Poucas equipas, até agora, o tentaram, por duas razões diferentes: a primeira, por medo de que, ao tentar ter a bola, se cometam erros de que depois os catalães se aproveitem. Sobre isto, tenho várias coisas a dizer. Há maneiras e maneiras de ter a bola. Se, de facto, para ter a bola a equipa se desorganiza, mais vale não tê-la, porque o Barça irá aproveitar necessariamente essa desorganização. Mas há maneiras de ter a bola sem provocar desorganização própria. As melhores equipas do mundo a trocar a bola não ficam expostas quando a perdem porque a própria posse e circulação de bola correctas implica uma precaução com o momento da perda. O Barcelona, por exemplo, apesar de envolver sempre muita gente no processo ofensivo, tem sempre uma estrutura de apoios e coberturas que faz com que o momento da perda de bola não seja necessariamente danoso. Por isso, para uma equipa que sabe trocar a bola, que o faz bem, ter medo de perdê-la não deveria ser uma razão para abdicar dessa estratégia. Aliás, o Barcelona não é sequer uma equipa especialmente forte em transição. A segunda razão tem a ver com a competência para o fazer. É que não basta vontade. Não defendo que o Real Madrid deveria ter tido outra postura naqueles quatro jogos, pois passou a época inteira a trabalhar de uma maneira que os impedia de jogar de outro modo. A minha crítica a Mourinho não é pela opção estratégica desse jogo, mas pela forma como planeou a temporada, como pretendeu que o seu Real Madrid jogasse. E isso foi, desde o início, muito claro. O Real foi uma equipa de explosão, partida em duas metades, com quatro jogadores na frente com muita liberdade, muito habilidosos, e e uma estrutura defensiva sempre com seis jogadores atrás da linha da bola. Nunca se pretendeu impor pela posse e circulação da bola, e teve sempre muitas dificuldades em encontrar espaços nas defesas contrárias quando tinha de recorrer a um jogo mais rendilhado. Não fazia, por isso, sentido, que encarasse os duelos com o Barcelona procurando ter a bola, pois não se tinha preparado, ao longo da época, para o fazer.
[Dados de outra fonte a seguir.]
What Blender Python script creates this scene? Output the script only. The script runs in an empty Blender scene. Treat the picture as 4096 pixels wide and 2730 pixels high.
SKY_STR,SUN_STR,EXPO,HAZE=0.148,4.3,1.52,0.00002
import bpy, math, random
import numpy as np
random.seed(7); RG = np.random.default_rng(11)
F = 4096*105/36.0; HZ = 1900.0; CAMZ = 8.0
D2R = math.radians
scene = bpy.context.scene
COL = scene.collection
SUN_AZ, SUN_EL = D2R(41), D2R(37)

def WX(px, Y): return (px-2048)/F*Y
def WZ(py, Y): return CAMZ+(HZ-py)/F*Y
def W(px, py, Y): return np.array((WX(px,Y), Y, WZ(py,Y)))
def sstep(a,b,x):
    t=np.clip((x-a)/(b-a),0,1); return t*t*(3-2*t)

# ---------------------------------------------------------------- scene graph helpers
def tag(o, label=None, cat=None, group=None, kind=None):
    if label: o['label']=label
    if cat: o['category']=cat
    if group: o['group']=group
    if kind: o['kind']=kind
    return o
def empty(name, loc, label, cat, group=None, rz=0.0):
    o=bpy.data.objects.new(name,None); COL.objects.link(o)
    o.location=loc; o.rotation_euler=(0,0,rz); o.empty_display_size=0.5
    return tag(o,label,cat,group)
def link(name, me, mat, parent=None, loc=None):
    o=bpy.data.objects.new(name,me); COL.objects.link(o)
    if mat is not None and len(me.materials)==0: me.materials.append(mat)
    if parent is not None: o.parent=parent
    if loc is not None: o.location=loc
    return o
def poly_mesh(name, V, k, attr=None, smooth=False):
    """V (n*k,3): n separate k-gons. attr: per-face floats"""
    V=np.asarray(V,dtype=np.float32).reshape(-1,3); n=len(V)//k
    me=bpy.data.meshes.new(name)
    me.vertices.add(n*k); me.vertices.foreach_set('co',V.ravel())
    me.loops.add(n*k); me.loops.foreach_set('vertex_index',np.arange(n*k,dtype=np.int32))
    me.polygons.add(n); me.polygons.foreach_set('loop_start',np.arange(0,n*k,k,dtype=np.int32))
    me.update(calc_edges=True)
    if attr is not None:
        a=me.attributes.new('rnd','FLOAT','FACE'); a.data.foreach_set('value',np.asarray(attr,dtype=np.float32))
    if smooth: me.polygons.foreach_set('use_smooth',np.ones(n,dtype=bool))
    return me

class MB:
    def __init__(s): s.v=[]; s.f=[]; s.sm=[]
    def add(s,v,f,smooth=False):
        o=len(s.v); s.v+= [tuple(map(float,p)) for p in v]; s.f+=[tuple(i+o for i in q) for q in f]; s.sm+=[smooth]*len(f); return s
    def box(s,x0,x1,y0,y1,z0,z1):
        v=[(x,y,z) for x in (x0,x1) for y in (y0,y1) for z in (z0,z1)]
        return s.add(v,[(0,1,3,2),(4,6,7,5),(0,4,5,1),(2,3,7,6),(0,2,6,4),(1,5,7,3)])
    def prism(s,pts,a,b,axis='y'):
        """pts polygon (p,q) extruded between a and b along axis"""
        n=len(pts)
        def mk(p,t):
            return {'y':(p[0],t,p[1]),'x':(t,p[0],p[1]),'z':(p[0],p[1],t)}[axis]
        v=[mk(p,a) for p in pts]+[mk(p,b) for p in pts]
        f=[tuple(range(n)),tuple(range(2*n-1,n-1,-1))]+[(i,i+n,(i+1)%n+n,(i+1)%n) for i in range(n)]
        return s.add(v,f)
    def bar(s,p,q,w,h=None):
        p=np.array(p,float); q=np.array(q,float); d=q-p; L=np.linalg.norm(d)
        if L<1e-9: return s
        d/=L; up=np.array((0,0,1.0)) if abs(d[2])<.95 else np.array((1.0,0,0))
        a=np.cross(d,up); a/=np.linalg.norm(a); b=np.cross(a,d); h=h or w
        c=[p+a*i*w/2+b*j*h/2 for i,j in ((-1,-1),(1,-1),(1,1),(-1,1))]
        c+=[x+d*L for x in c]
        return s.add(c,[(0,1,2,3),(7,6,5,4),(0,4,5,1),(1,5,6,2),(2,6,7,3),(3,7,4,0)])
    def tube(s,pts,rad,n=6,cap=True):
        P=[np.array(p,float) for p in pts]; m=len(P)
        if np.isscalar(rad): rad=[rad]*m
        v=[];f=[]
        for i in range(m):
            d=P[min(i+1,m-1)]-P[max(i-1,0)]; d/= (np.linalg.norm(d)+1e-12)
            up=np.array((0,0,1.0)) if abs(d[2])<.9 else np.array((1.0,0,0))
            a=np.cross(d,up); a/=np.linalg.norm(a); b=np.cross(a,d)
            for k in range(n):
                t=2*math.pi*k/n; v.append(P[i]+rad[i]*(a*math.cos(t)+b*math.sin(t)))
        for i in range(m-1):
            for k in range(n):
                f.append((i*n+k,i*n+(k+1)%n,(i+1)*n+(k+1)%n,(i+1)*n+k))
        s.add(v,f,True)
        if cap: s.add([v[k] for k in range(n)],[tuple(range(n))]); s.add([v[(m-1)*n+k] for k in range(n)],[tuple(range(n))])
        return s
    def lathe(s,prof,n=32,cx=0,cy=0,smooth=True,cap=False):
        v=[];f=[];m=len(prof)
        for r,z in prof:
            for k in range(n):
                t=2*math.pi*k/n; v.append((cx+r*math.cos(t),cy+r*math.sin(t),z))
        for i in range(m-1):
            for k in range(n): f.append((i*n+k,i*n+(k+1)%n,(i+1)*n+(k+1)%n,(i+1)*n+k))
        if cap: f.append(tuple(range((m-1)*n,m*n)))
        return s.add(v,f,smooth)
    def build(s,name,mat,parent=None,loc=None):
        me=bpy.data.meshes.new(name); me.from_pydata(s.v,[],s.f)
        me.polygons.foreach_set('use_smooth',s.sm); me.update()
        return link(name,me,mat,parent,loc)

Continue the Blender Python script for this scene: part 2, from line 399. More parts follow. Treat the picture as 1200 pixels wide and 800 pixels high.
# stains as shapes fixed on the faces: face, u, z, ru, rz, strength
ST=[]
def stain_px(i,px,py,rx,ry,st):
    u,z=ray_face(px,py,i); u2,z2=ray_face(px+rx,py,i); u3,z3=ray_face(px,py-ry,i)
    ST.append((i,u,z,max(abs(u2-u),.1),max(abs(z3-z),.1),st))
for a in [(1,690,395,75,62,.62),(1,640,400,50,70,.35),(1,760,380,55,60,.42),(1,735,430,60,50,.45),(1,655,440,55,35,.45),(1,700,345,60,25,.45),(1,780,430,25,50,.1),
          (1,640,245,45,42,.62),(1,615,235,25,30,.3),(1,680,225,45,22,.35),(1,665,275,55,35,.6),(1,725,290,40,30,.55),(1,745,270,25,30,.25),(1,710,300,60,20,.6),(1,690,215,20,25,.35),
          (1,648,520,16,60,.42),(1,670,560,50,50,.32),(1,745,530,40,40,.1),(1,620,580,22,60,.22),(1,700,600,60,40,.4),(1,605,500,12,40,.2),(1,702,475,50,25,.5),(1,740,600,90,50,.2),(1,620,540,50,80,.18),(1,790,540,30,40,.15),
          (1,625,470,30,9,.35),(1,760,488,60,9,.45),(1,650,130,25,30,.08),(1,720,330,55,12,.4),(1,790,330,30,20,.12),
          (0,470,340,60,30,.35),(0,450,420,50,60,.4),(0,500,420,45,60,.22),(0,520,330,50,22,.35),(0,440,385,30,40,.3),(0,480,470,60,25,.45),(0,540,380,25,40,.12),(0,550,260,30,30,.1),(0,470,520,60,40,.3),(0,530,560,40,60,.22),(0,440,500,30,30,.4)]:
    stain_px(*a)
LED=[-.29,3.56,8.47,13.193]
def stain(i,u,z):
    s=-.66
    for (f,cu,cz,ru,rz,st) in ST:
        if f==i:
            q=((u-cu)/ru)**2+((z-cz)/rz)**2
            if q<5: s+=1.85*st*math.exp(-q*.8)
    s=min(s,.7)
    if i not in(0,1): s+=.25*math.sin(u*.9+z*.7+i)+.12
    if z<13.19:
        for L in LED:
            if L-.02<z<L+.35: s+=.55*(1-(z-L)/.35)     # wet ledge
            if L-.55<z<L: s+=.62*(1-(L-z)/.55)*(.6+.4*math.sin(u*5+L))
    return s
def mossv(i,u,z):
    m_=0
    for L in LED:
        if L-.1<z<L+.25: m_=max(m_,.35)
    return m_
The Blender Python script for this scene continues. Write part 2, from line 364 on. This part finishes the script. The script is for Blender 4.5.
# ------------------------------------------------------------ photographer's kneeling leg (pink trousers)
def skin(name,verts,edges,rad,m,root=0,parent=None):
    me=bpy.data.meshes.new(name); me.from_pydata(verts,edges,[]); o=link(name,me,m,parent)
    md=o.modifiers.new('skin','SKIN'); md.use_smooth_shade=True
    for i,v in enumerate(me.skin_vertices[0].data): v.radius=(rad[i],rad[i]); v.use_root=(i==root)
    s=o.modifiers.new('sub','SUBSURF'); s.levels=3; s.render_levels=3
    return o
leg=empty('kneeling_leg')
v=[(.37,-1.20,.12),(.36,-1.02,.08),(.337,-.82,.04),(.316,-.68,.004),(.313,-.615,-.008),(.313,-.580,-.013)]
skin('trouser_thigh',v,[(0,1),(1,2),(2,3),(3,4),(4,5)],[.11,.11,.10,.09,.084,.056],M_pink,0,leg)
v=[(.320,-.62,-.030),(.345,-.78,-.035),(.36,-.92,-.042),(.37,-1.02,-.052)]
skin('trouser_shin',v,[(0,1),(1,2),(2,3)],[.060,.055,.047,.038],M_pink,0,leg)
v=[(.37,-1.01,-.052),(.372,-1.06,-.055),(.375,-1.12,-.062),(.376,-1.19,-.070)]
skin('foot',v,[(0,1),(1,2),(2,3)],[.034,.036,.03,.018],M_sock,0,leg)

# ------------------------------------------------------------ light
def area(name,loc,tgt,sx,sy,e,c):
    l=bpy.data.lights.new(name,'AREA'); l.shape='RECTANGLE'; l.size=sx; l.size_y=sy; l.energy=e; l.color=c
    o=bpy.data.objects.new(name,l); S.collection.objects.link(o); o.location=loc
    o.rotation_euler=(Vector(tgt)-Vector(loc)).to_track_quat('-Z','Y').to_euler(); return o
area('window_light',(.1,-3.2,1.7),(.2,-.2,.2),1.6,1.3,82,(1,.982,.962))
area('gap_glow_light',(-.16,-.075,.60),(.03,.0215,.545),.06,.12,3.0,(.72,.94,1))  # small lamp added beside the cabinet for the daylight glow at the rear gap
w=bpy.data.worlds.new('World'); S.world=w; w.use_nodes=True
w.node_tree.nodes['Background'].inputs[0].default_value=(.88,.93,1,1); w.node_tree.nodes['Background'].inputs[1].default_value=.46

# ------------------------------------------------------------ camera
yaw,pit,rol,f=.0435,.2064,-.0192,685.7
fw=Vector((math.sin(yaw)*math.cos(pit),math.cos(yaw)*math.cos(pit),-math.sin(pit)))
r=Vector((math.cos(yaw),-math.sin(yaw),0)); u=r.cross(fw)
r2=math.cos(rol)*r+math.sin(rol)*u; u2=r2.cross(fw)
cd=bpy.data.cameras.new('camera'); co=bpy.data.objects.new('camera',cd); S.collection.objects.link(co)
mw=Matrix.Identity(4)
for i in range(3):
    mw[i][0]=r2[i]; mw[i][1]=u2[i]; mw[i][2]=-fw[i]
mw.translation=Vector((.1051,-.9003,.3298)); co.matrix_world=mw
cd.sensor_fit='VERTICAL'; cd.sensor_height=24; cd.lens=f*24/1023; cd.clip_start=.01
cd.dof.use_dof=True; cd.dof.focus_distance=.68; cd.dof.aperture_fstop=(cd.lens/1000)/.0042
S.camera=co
Do meu ponto de vista, a equipa que mais problemas causou ao Barcelona esta época foi o Arsenal. Foi a única equipa que conseguiu, em alguma altura, manter incerto o destino de uma eliminatória. O Real condicionou o ataque catalão, sim, mas nunca, por um momento, esteve mais próximo de seguir em frente do que o Barcelona. O Arsenal, no jogo de Londres, fez exactamente o que se deve fazer contra este Barcelona: roubou-lhe a bola. É verdade que houve algum demérito dos catalães, nesse jogo, que descontraíram após o golo, mas também é verdade que tiveram sempre dificuldades em impor-se como se costumam impor. E isso porque o Arsenal geriu a posse de bola, retirando-a sistematicamente de zonas de pressão com qualidade e não caindo no erro de querer atacar rapidamente, com poucos toques, arriscando perder a bola para um adversário que vive da sua posse. O segredo para ganhar a este Barcelona reside num modo de jogar parecido com o que o Arsenal apresentou em Londres e o desfecho da eliminatória poderia ter sido muito diferente se, em Camp Nou, Wenger tivesse mantido o modelo da primeira mão. Como não o fez, como caiu no erro de tentar defender a vantagem, ainda que de um modo estranho, cedeu os 90 minutos ao Barcelona e acabou derrotado. O ponto do argumento é simples: o melhor método para vencer o Barcelona passa por trabalhar a longo prazo para adquirir uma competência parecida com a dos catalães com bola. Só através dessa competência é possível depois sujeitar os pupilos de Guardiola a um jogo com menos bola do que aquele a que estão habituados. E aí sim, modificando-lhes o habitat, pode um adversário do Barcelona reduzir-lhe as possibilidades de êxito. Não é certo que vença, mas é seguro que torna estranho o jogo ao adversário.